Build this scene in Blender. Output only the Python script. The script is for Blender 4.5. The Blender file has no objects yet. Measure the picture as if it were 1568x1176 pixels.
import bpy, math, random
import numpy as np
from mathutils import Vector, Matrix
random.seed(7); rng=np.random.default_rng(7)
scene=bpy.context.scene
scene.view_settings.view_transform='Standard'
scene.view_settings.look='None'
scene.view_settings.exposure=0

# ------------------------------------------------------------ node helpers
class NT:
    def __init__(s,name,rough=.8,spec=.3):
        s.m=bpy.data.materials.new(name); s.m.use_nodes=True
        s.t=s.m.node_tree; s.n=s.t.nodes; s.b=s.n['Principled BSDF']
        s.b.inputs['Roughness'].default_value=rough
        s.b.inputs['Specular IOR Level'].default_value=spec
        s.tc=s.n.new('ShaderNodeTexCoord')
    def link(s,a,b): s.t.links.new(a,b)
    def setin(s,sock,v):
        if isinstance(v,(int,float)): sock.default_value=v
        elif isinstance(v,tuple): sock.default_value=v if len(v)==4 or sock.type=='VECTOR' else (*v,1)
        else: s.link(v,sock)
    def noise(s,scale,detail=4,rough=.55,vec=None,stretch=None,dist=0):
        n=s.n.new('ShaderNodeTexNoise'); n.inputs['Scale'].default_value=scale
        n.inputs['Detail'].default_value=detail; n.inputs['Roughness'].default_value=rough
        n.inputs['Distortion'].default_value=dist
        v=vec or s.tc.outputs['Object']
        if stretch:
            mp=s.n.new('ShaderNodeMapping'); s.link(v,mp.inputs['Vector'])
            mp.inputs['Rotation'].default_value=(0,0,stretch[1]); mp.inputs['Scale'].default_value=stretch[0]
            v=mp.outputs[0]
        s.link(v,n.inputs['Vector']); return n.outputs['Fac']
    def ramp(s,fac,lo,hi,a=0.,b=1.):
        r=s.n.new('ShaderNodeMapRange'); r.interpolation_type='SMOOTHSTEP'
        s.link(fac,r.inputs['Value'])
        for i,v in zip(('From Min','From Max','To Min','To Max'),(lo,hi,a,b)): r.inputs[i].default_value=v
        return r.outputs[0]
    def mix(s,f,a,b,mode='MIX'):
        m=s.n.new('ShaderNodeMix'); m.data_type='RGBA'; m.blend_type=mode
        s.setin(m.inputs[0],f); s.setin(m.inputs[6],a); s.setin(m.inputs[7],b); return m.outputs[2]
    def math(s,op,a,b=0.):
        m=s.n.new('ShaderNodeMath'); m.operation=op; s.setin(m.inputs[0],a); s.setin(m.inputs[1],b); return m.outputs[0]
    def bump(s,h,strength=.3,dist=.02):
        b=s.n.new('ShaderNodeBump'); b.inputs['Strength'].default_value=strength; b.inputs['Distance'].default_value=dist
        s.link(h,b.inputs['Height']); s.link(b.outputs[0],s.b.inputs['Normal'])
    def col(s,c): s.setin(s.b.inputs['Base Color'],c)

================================

* _Work required_:
Pick out the lines containing the word "scene" and show them.

* _Correct answer_:
Build this scene in Blender. Output only the Python script. The script is for Blender 4.5. The Blender file has no objects yet. Measure the picture as if it were 1568x1176 pixels.
scene=bpy.context.scene
scene.view_settings.view_transform='Standard'
scene.view_settings.look='None'
scene.view_settings.exposure=0